Look at some martial civilzations: many have isolated men from women to keep in them in a pitch of aggression. The Brits separated the children of the eilte into special all male schools to play sports, receive corporal punishment, learn government, practice discipline, etc. This corp of men then went out and conquered the world.

When male Spartans began military training at age seven, they would enter the Agoge system. The Agoge was designed to encourage discipline and physical toughness and to emphasise the importance of the Spartan state. Boys lived in communal messes and, according to Xenophon, whose sons attended the agoge, the boys were fed "just the right amount for them never to become sluggish through being too full, while also giving them a taste of what it is not to have enough."[76] Besides physical and weapons training, boys studied reading, writing, music and dancing. Special punishments were imposed if boys failed to answer questions sufficiently 'laconically' (i.e. briefly and wittily).[77]

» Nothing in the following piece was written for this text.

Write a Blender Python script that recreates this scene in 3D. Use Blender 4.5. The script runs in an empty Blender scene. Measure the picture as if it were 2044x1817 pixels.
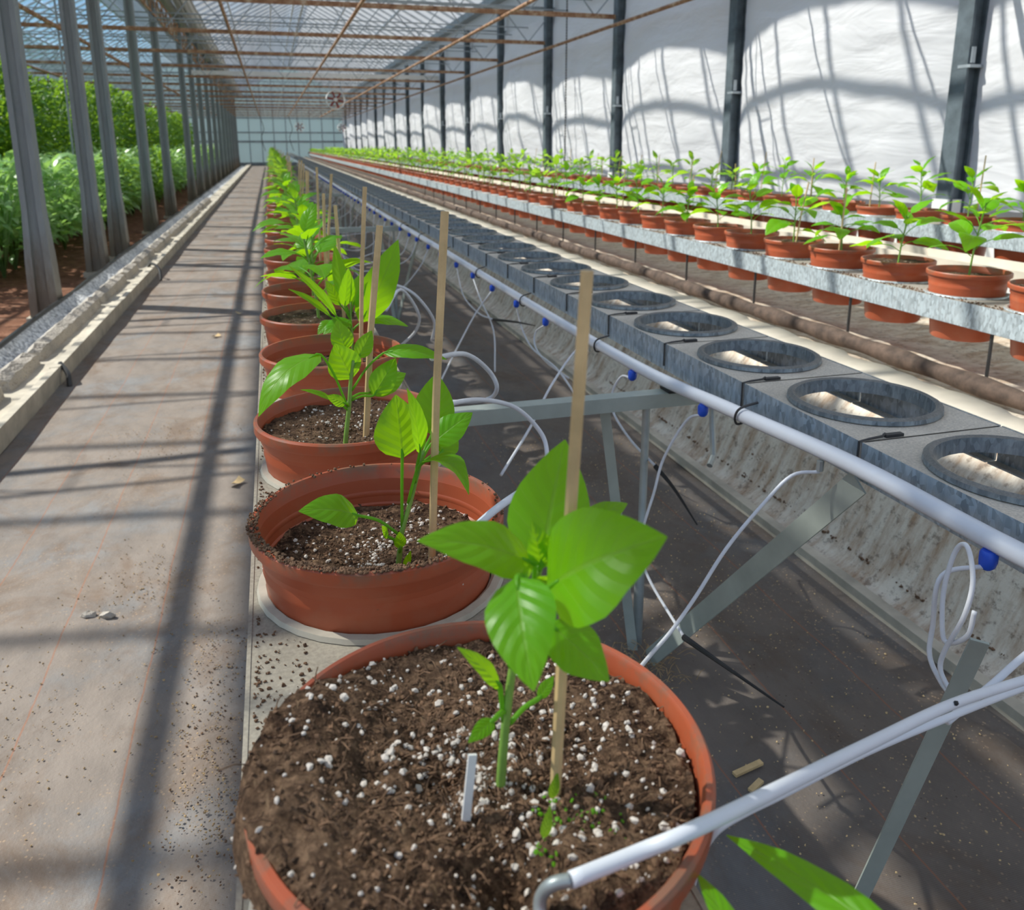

Spartan men remained in the active reserve until age 60. Men were encouraged to marry at age 20 but could not live with their families until they left their active military service at age 30.
The essential truths that Mach describes do not resolve all of the complexities of the relationships between the sexes, but they conform to evolutionary logic.

A good looking young feminist journalist once disguised her self as an obese woman. One of the things that she learned was that men ceased to look at her a woman. There was no interest in her as a sexual being. Her normal state of existence was to be annoyed that men were checking her out. Being dismissed bothered her much more.